Mitchell continues to report on foreign affairs and anchors her own show on MSNBC, “Andrea Mitchell Reports.” In 2017, she established The Andrea Mitchell Center for the Study of Democracy at her alma mater, the University of Pennsylvania, which offers research grants, fellowships and workshops to promote and understand democracy.

She graduated from Penn with a degree in English literature in 1967 before working as a broadcast journalist in Philadelphia until 1976. A few years later, Mitchell joined NBC as a general correspondent and is now the network’s chief foreign affairs correspondent.

“She got to the top of her field by being determined, prepared, the best, and by always fighting for what she believes in,” NBC News White House Correspondent Kristen Welker said.

Welker, who’s known Mitchell for years, said the longtime reporter is an inspiration to female journalists everywhere.

“She literally helped to pave the way for an entire generation of women,” Welker said. “I’ve learned two critical lessons from Andrea: never give up and always be prepared.”

Woodruff, who is also on the Reporters Committee’s board, was a former NBC News White House Correspondent. She worked alongside Mitchell during this time, and credits Mitchell’s success to her tenaciousness.

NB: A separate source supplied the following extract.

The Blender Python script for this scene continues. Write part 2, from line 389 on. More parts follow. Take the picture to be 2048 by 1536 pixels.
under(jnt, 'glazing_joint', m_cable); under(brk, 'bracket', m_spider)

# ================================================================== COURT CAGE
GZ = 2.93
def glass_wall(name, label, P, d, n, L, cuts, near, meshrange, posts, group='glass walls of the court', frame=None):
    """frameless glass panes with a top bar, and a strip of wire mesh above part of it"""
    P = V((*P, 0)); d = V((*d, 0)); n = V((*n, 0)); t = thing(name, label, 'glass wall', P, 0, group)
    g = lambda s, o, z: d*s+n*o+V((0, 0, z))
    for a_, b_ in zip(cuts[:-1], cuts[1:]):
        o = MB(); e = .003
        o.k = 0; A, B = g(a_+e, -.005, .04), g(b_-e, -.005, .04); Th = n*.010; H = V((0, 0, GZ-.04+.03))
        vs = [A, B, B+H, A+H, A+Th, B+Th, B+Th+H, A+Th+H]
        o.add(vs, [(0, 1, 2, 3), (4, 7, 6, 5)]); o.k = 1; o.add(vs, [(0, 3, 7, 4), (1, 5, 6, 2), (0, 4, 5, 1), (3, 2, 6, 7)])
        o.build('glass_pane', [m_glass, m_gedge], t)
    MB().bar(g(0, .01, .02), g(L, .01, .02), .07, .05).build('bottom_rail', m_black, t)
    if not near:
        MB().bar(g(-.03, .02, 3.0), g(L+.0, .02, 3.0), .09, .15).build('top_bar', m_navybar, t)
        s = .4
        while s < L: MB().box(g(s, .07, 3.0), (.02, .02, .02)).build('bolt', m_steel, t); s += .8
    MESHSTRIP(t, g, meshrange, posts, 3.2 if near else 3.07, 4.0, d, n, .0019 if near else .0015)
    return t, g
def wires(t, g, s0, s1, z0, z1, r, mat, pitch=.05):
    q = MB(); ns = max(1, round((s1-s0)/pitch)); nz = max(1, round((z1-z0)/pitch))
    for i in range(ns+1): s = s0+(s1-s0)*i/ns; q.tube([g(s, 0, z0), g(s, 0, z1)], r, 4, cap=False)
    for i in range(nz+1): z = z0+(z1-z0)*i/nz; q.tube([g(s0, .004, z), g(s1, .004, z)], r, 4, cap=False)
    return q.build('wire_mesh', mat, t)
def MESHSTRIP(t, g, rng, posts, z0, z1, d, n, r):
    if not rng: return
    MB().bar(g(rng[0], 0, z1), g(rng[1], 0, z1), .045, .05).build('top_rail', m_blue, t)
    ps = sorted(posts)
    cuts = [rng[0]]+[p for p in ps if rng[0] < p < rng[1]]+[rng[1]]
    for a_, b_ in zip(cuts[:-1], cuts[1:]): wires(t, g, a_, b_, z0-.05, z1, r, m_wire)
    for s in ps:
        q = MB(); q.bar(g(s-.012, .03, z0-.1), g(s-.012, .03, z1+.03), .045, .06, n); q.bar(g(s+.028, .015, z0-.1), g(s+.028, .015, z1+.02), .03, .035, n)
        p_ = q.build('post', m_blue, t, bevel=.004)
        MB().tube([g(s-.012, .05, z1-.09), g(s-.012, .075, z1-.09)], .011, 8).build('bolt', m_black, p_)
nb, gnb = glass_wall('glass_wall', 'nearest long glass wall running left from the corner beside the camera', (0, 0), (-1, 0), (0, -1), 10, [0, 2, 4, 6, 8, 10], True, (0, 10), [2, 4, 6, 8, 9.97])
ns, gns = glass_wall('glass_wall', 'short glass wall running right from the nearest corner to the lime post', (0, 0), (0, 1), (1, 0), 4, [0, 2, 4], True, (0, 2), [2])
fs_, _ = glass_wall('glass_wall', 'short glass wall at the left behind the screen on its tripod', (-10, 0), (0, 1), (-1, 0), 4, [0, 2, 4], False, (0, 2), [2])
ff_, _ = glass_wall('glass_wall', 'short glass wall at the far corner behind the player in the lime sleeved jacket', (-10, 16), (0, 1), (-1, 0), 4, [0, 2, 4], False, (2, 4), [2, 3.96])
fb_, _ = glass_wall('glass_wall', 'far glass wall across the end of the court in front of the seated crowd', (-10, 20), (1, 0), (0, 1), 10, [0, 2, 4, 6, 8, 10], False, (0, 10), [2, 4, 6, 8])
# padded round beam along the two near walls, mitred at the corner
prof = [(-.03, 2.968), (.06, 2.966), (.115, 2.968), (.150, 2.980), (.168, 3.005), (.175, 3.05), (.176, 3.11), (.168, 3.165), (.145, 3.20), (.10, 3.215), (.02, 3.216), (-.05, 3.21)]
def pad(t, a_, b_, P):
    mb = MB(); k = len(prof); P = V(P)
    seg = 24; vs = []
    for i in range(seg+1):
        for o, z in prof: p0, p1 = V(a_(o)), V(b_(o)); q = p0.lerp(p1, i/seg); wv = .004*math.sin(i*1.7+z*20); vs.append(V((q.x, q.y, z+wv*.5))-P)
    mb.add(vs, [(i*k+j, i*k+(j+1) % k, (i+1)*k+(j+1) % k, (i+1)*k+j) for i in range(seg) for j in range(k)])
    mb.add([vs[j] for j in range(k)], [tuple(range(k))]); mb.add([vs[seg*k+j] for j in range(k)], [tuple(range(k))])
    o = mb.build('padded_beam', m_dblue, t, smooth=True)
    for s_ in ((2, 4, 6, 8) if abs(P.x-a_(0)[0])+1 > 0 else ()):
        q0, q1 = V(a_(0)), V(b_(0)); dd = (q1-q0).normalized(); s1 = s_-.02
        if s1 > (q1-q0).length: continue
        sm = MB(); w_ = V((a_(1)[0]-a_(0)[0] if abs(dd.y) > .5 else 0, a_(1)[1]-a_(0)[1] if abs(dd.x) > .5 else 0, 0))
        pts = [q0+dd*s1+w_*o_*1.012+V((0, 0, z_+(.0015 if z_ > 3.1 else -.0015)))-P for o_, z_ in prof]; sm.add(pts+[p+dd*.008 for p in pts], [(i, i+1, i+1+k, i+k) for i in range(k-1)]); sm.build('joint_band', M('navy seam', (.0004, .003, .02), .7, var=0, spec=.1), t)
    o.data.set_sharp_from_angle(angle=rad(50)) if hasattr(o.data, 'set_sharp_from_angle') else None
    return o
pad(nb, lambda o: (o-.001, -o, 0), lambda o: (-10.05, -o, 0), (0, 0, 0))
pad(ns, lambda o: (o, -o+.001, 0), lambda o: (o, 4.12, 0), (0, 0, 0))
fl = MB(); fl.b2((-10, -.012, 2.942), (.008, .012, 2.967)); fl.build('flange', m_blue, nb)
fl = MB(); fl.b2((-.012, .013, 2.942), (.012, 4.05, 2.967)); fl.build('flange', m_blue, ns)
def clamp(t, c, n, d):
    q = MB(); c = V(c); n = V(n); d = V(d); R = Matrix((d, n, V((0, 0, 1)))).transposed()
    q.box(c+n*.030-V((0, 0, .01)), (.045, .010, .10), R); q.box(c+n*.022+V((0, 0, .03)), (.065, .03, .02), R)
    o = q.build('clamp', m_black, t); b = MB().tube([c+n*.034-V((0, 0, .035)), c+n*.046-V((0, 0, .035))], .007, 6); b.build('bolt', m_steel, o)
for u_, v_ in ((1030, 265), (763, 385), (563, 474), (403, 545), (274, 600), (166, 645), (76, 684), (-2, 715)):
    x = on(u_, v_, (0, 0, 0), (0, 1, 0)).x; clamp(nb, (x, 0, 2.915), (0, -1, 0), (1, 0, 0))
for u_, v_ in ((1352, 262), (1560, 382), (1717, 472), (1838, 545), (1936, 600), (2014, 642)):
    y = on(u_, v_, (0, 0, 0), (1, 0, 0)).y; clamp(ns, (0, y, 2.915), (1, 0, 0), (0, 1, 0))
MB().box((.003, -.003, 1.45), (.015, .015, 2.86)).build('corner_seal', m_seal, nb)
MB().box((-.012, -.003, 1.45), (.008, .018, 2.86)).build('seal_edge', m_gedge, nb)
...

“She sets an example that is really hard not to want to follow,” Woodruff said. “We all do better because of Andrea and because of reporters like Andrea — the people she sets an example for, the people she’s mentored who are following in her wake.”

The example Mitchell sets is especially important at a time when journalism is evolving.

“Never before have we needed journalists who are ready to turn over every stone, every rock, in order to get to the facts,” Woodruff said. “That’s what we need in American journalism today, and that defines Andrea Mitchell.”


The Reporters Committee will also present 2019 Freedom of the Press Awards to April Ryan, White House correspondent and Washington bureau chief for American Urban Radio Networks and CNN political analyst; John Carreyrou, investigative reporter for The Wall Street Journal; and David G. Bradley, chairman of Atlantic Media. The founders of City Bureau — Harry Backlund, Bettina Chang, Andrea Hart and Darryl Holliday — will also be recognized with the Reporters Committee’s second annual Rising Star Award.